По дороге опытный путешественник предавался наблюдениям за впервые оказавшимися в Германии «мальчиками» — интересно было видеть со стороны их непосредственную реакцию. Очень смешило, что суетливый Михаил Юльевич от лавины впечатлений как-то «сократился»; «Александрушка», напротив, почти сразу повел себя так, будто уже много лет прожил за границей. Вот только к горам-«чудищам» долго не мог привыкнуть.
В старинном университетском городке Йене остановились в отеле, расположенном между домами Гёте и Шиллера, и накинулись на немецкие газеты. Бородина особенно порадовало, что немцы, у которых не было резона искажать истину, пишут об успехах русской армии. Со своими спутниками он ходил гулять в горы и на правах бывшего профессора Лесной академии даже посетил студенческую пирушку в местном Земледельческом институте. Вдали от петербургских забот, в местах, где всё напоминало о молодости, Александр Порфирьевич и сам словно помолодел, хотя странно, непривычно было оказаться за границей без Екатерины Сергеевны.
Если верить воспоминаниям Гольдштейна, все трое поровну делили между собой хозяйственные заботы, вместе ходили закупать провизию. Бородина местные лавочники прозвали der Dicke («Толстяк»), Получение телеграммы гросс-герцога Саксонского на имя его превосходительства генерала Бородина произвело в городке переполох: «Все смотрели нам вслед и не могли понять, как это такая важная особа несет в руках свертки с колбасой…»

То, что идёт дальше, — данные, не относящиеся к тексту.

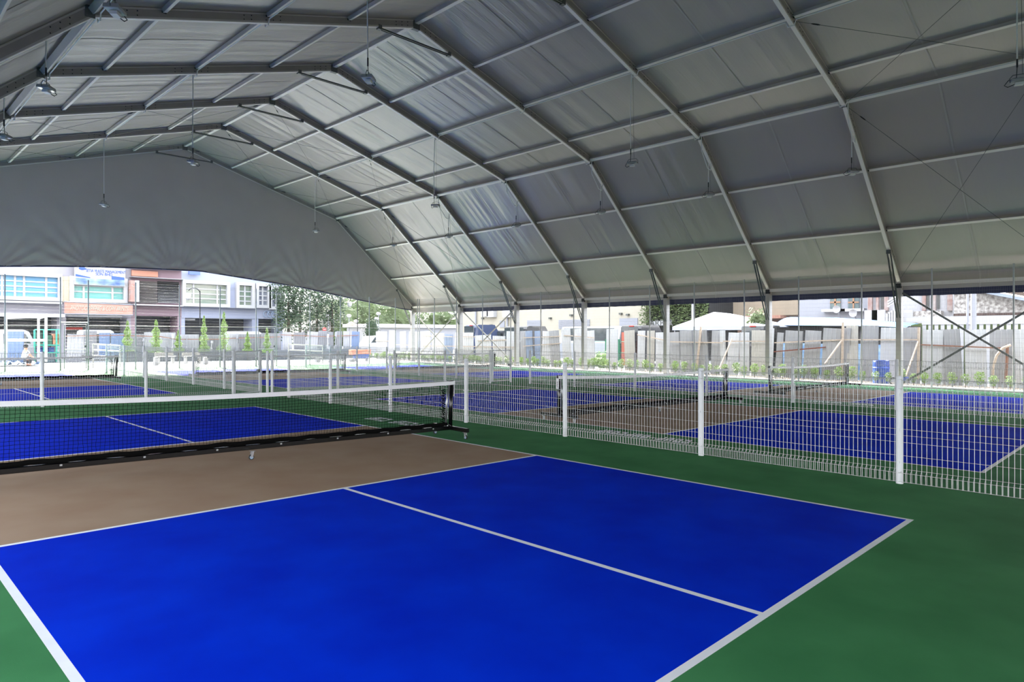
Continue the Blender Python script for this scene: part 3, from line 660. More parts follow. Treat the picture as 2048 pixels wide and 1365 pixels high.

Получить степень в Гейдельберге или Гёттингене было бы почетнее, но Бородин выбрал для питомцев тихую Йену. «Мальчиков» он поручил заботам своего одногодка, профессора химии Антона Гойтера. Екатерине Сергеевне было сообщено: «Он нашел работы птенцов более нежели удовлетворяющими условиям диссертаций, показал мне кучу диссертаций, сделанных в Йенской лаборатории. С удовольствием могу сказать, что все они в подметки не годятся диссертации Павлыча и большей частью куда слабее диссертации Гольдштейна». Хозяйственный Павлыч, едва переехав из гостиницы в снятую квартиру, устроился основательно и нанял себе учителя разговорного немецкого. Даже накануне защиты ему снилось, будто предстоит экзамен пр немецкому языку. Вообще после отъезда профессора из Йены «вдруг сделалось ужасно скверно. Так скверно, как будто я, например, плавал на пузырях и пробках, и вдруг из-под меня исчезли и пузыри, и пробки, и я должен сам держаться на воде». Впрочем, Александрушка не скучал, даже наблюдал однажды студенческую дуэль. 5 декабря (по новому стилю) он успешно защитил работу «Об окислении фенолов» и стал доктором философии.